CDT does better than UDT against BOT = UDT(BOT) because UDT (correctly) doesn't care that CDT can freeload, and correctly cooperates to gain CC.
Depending on the exact setup, "irrelevant details in memory" are actually vital information that allow you to distinguish whether you are "actually playing" or are being simulated in BOT's mind.
No. BOT^CDT = DefectBot. It defects against any opponent. CDT could not cause it to cooperate by changing what it does.
Actually if CDT cooperated against BOT^CDT it would get $3^^^3. You can prove all sorts of wonderful things once you assume a statement that is false.
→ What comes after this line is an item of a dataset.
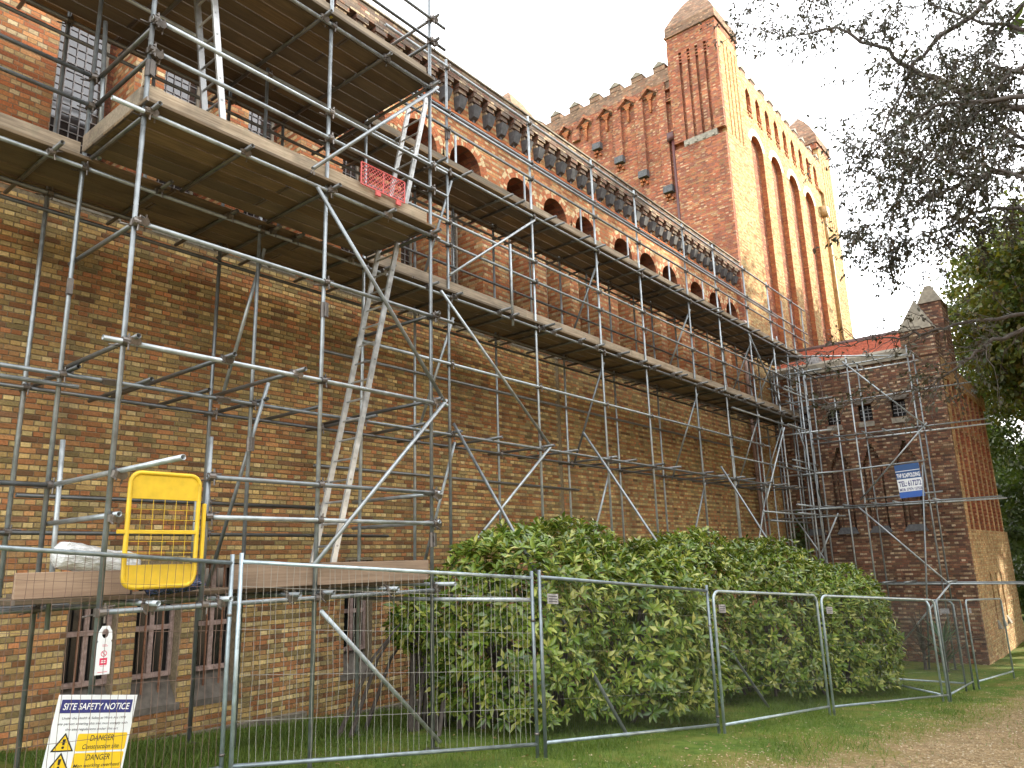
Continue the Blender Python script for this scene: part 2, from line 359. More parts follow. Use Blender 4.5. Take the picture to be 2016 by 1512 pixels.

OK... So UDT^Red and UDT^Blue are two instantiations of UDT that differ only in irrelevant details. In fact the scenario is a mirror matchup, only after instantiation one of the copies was painted red and the other was painted blue. According to what you seem to be saying UDT^Red will reason:
Well I can map different epistemic states to different outputs, I can implement the strategy cooperate if you are painted blue and defect if you are painted red.
Of course UDT^Blue will reason the same way and they will fail to cooperate with each other.
No. BOT(X) is cooperate for all X. It behaves in exactly the same way that CooperateBot does, it just runs different though equivalent code.
And my point was that CDT does better against BOT than UDT does. I was asked for an example where CDT does better than UDT where the universe cannot read your mind except via through your actions in counterfactuals. This is an example of such. In fact, in this example, the universe doesn't read your mind at all.
Also your argument that UDT cannot possibly do better against BOT than it does in analogous to the argument that CDT cannot do better in the mirror matchup than it does. Namely that CDT's outcome against CDT is at least as good as anything else's outcome against CDT. You aren't defining your counterfactuals correctly. You can do better against BOT than UDT does. You just have to not be UDT.